WE NEED GOD'S RESTORATION

Make us glad according to the days you have afflicted us, and the years we have seen evil.

We’ve all prayed for gladness, in one form or another, and we probably hear our people ask for it at every prayer meeting. I am struck, however, that Moses’ request included a qualification: that the gladness would be proportionate to the days and years the Lord had afflicted them. What were these days and years? The wilderness years; that specific period of time beginning with a devastating failure, followed by 38 years of discipline that ended on the day the people of God finally crossed the Jordan River to begin the conquest and occupation of Canaan.

They had been on the edges of this land before, at a place called Kadesh-barnea. From this desert oasis Moses had sent twelve spies into the land to assess the quality of its agriculture, the military strength of its cities and villages, and the nature of the people who lived in it. The twelve spies reported that the land certainly was all it was reported to be - “a land flowing with milk and honey” - but they added “ . . . the people who live in the land are strong, and the cities are fortified and very large; and moreover, we saw the descendants of Anak (giants) there” (Numbers 13:28). Although two of the spies saw the challenges of conquering such a people as irrelevant in light of the presence and promises of God, the remaining ten argued that such a military endeavor was unthinkable and certain to fail.

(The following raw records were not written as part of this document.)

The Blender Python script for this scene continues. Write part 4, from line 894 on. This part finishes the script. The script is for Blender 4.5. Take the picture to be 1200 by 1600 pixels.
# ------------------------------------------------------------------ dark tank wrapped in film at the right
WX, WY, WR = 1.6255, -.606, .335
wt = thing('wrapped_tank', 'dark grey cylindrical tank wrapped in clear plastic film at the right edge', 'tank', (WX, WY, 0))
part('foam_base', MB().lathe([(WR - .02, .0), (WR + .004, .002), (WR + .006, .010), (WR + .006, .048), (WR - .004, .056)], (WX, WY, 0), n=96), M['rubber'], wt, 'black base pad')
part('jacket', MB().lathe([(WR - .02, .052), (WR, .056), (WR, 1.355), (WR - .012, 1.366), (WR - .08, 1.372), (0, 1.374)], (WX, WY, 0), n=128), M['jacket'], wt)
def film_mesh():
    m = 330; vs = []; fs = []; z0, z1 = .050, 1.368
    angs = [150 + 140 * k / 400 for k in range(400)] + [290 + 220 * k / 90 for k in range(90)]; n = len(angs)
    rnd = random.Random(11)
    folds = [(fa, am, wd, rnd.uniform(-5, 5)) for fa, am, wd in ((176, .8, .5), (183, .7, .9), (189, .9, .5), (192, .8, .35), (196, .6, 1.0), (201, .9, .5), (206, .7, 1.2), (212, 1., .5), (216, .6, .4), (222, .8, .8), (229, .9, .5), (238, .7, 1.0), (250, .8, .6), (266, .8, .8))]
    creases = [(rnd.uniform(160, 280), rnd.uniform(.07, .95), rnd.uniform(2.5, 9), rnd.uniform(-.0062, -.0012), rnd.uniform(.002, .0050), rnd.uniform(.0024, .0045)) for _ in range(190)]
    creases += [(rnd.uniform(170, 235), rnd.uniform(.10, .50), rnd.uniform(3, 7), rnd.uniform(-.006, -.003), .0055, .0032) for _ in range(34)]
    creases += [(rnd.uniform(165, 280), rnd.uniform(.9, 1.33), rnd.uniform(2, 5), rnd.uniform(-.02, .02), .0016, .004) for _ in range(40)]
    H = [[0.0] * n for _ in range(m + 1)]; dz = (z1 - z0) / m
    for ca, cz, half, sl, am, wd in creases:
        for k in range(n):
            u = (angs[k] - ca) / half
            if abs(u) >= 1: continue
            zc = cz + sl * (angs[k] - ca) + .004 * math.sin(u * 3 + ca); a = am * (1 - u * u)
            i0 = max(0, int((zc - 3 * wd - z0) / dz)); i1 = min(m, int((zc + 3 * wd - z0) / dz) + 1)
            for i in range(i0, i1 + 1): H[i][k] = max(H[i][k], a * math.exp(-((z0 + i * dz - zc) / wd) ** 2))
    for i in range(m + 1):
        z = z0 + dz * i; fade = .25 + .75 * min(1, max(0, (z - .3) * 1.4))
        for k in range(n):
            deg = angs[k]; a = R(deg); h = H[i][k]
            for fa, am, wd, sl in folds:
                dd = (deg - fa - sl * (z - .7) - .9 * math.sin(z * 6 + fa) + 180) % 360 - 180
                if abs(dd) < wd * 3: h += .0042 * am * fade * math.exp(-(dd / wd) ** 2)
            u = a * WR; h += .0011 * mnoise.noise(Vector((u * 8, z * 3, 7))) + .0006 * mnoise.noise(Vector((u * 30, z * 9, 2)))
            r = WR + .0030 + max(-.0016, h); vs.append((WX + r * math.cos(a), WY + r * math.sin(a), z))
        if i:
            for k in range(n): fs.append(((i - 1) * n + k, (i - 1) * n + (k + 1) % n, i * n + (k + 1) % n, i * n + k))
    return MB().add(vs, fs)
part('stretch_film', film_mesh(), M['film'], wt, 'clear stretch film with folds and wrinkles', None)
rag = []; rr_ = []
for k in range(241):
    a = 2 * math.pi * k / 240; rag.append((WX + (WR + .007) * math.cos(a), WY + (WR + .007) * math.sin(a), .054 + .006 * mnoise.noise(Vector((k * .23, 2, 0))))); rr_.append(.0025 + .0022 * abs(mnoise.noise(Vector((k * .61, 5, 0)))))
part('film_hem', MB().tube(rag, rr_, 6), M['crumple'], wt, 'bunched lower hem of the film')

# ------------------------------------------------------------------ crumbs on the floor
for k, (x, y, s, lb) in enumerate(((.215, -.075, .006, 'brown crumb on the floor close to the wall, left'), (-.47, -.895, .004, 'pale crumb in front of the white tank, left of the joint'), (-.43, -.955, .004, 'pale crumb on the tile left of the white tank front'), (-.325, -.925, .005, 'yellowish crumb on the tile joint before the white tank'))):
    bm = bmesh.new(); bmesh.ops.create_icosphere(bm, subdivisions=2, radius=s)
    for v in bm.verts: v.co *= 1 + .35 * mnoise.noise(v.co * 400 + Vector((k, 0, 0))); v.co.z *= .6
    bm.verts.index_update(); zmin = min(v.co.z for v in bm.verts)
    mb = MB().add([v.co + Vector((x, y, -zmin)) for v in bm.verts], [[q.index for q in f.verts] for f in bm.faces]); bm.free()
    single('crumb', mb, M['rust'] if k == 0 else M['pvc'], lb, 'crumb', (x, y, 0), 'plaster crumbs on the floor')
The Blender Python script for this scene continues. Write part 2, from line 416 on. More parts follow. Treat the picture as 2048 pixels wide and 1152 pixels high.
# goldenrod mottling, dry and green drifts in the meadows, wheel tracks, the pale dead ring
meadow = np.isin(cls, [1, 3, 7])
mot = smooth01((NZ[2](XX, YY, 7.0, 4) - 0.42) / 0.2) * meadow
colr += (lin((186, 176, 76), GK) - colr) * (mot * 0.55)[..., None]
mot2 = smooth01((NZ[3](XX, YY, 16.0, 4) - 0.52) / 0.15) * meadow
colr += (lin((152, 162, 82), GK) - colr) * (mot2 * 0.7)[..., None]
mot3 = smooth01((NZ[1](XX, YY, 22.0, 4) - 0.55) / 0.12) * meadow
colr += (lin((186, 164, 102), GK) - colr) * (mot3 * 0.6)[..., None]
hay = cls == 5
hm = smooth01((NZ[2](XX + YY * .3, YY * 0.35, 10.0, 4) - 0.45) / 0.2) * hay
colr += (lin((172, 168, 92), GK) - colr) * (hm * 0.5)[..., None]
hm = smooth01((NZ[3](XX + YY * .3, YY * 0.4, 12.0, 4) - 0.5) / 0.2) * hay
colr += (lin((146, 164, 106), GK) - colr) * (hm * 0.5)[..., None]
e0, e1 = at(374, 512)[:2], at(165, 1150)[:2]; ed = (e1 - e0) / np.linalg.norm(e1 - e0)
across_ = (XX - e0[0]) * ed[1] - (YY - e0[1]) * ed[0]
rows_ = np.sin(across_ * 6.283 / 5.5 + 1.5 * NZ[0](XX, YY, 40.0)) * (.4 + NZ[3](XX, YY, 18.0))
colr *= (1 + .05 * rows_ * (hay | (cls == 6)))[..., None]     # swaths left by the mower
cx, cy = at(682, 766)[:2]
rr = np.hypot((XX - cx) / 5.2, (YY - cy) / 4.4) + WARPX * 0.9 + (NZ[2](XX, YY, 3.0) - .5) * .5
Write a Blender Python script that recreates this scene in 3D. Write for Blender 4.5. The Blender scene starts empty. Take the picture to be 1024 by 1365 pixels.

The majority of the Israelites decided that the plan of invasion must be abandoned immediately. They even felt a change of formal leadership was in order, as Moses certainly did not have the best interests of the people at heart. For their faithless and stubborn insistence on doing things their way instead of following the Lord’s command, they were sentenced to wander in the wilderness of the Sinai Peninsula for thirty-eight years, bringing the total number of their nomadic, rootless existence to forty years—one year for each day that their own spies spent in the land of Canaan.

Hence, when Moses asked God to bring gladness according to the days God had afflicted, he placed a specific qualification on the gladness. He asked that it be commensurate with to the years of painful and heart-wrenching discipline endured by the sons and daughters of Abraham in the desert wastelands. To his last day, Moses never forgot the wilderness, even when he stood at its edge and viewed the land of promise. To him, the gladness requested would not be fully appreciated were it detached from the pain remembered.

I’ve never met a pastor who hasn’t suffered in and for his ministry—at least not a pastor I’d want to follow. Affliction endured and remembered is the price tag of the deepest appreciation of joy in ministry. Pastors who persevere in ministry are those who have made peace with affliction. In their hearts the troubled years are woven together with the years of gladness, and they should never be pulled apart lest the whole tapestry of a lifetime of ministry lose its unique shape and beauty.

WE NEED GOD'S ILLUMINATION

Let Your work appear to Your servants and Your majesty to their children.

We often know more about what God has done in the past and will do in the prophetic future than we know of what He is doing in our midst, before our very eyes. We miss the obvious, often blind to the fact that what is happening is a result of something that began in the endless, inscrutable mind of God. We are by nature overlookers of the obvious. Rarely do we see the forest through the trees, unless it is pointed out to us. As Moses ends his song of praise, confession, and supplication, he asks that the servants of the Lord would be given the spiritual eyesight to see the hand of God behind the workings, events, and movements of the world around them. This is the kind of revelation we still need today.